Não ocorreu aos entrevistadores perguntar ao sr. Hayes por que o governo americano arriscaria seus agentes num golpe de teatro destinado a fazer de conta que a esquerda brasileira jogava bombas, num momento em que ela de fato as jogava em profusão. Só até 1968 — antes do endurecimento político que veio a servir de pretexto retroativo para legitimar a violência esquerdista — 84 delas já tinham explodido. Com tantas provas autênticas na mão, nenhum serviço de inteligência pensaria em inventar uma falsa. Só um serviço de burrice.

O conhecimento, dizia Aristóteles, começa com o espanto. Quando um repórter aceita prima facie uma esquisitice dessas, sem reação, sem uma pergunta sequer, então das duas uma: ou ele não quer conhecimento nenhum, ou é por sua vez agente secreto de um serviço de burrice.

Mas a estranheza do sr. Hayes não pára aí. Há o tal depoimento secreto. Dizem que houve um, mas não revelam se foi divulgado ou se continua secreto. Na primeira hipótese, por que ele não aparece? Na segunda, ele só é conhecido pelas declarações do sr. Hayes ao JB e a prova da sua existência repousa inteiramente na confiabilidade do entrevistado. Mas testar essa confiabilidade nem foi preciso, pois o próprio sr. Hayes se incumbiu de reduzi-la a zero ao confessar que trabalhou tanto para a CIA quanto para a Alemanha Oriental (comunista). Como é possível que dois repórteres maiores de idade ouçam um sujeito confessar que era agente duplo, e nem lhes ocorra perguntar se suas ações no Brasil não eram também duplas? Pois, se o tipinho servia aos americanos e aos comunistas, como saber se sua tarefa era a de montar atentados para inculpar os comunistas ou a de simular malvadezas da CIA para inculpar os americanos?

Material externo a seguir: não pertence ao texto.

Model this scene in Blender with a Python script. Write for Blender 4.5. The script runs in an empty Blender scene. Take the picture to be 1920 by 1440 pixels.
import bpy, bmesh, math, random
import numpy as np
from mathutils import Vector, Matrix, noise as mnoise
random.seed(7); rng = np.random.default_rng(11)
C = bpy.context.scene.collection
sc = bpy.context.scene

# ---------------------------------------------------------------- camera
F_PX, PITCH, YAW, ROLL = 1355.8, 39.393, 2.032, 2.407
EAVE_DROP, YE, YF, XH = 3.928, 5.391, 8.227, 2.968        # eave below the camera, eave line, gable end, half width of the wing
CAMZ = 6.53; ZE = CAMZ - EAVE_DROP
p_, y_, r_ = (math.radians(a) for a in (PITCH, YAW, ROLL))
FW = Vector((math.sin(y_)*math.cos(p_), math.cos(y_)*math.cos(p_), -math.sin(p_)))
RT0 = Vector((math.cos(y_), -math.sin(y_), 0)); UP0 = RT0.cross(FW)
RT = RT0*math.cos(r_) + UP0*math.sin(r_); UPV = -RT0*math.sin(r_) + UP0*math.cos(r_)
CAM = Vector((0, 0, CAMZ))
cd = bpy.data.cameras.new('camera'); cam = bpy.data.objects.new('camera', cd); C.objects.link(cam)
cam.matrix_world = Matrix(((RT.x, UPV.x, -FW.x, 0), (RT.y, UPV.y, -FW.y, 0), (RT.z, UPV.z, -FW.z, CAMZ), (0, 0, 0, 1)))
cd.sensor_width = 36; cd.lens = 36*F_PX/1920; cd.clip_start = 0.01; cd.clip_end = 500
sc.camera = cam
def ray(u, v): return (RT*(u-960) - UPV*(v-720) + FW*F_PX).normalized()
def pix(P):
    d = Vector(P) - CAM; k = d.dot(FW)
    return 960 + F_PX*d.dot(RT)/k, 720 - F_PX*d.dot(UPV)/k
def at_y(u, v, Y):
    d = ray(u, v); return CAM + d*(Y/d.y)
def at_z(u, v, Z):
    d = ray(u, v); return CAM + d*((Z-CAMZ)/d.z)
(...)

Mas o mais lindo está para vir. Os repórteres enaltecem o “currículo” de missões cumpridas pelo sr. Hayes para os serviços secretos dos EUA, com passagens pela Agência de Segurança do Exército (ASA), pela Agência Nacional de Segurança (NSA), pelos Boinas Verdes e pelo FBI. Só depois dessa longa e insólita experiência profissional o sr. Hayes teria entrado na faculdade, sendo então designado para espionar agitações acadêmicas, tarefa que ele cumpriu com o seguinte critério: “Se um professor me desse uma nota ruim, eu dizia que ele era comunista.” Ou seja: primeiro o sujeito adquire uma requintada formação nos serviços de inteligência e depois o governo não exige dele senão uma tarefa vulgar de delator estudantil, aceitando que a cumpra com o rigor técnico do Agente 86.

Mal publicada essa idiotice, deputados esquerdistas já se mobilizam, no Congresso, para cobrar explicações oficiais do governo americano, precipitando uma crise favorável ao terrorismo internacional, assim como para extraditar o tal ex-agente da CIA. Aí a comédia ultrapassa os limites do humor humano e assume o tom de uma piada demoníaca. Pois que autoridade teria para apoiar o pedido de extradição um partido presidido por um ex-espião cubano? Sim, se o sr. Hayes é apenas um 007 hipotético com uma história absurda, a bela carreira do dr. José Dirceu como agente da inteligência militar cubana é coisa certa e de domínio público.

Para piorar, o JB, na edição do dia 10, procura legitimar sua história mediante a aprovação que lhe dá o sr. Philip Agee, exibido como autoridade no assunto. No fim, bem no fim da matéria, discretamente, o jornal reconhece que Agee “foi acusado de ter oferecido informações para a KGB”. Isso é que é eufemismo. Agee foi de fato acusado em 1997. Mas hoje há mais que acusações: há a prova documental, saída diretamente dos arquivos da KGB e exposta em “The Sword and The Shield: The Mitrokhin Archives”, de Christopher Andrew, publicado em 1999. Agee era, sim, homem da KGB, e é ainda um agente da desinformação comunista. Agora ele mora em Cuba, onde ganha para embelezar a imagem do regime de Fidel Castro, e continua sonhando com sua velha “campanha mundial para desestabilizar a CIA”. Essa campanha, iniciada com grande alarde em 1975, pifou na década de 80. Quem diria que, justamente num momento em que os terroristas em apuros tanto precisam dela, a defunta viria a renascer nesta parte do Terceiro Mundo pelas mãos de Debi e Lóide do jornalismo nacional?

***

PS — Colaborador e executor do Plano de Metas do governo JK, criador do BNDES e do Estatuto da Terra, inventor do plano de reestruturação econômica que possibilitou tirar da faixa de pobreza mais de 30 por cento da nossa população, Roberto Campos fez mais por este país do que qualquer outro intelectual brasileiro da sua geração. Mesmo que sua lição tivesse vindo somente pelo exemplo e não por milhares e milhares de páginas de luminosa graça e potente erudição, ele já teria sido um autêntico instrutor e guia da sua pátria: Magister patriae . Em retribuição, foi também o mais caluniado, desprezado e aviltado personagem em meio século de História do Brasil. E não são coisas de jornais velhos. Ainda circulam livros didáticos que o mostram às crianças com as feições de um Drácula da economia. Mas, com todos esses quilômetros de papel sujo, seus detratores jamais conseguiram intimidá-lo, perturbá-lo ou extinguir seu bom humor. Conseguiram apenas fazer de si mesmos, coletivamente, um monumento à impotência da calúnia e à glória do caluniado.

O dr. Roberto não estava somente fora do alcance das palavras dessa gente: estava além do seu círculo de visão. Ele foi, num ambiente de crianças perversas, um dos raros exemplares brasileiros do spoudaios — o “homem maduro” da ética de Aristóteles — que, tendo feito da objetividade o seu estado de ânimo natural, encarna a autoridade da razão e por isto está apto a fazer o bem ao seu país. O nome disso é humildade. Pois a humildade, dizia Frithjof Schuon, no fundo é apenas senso do real.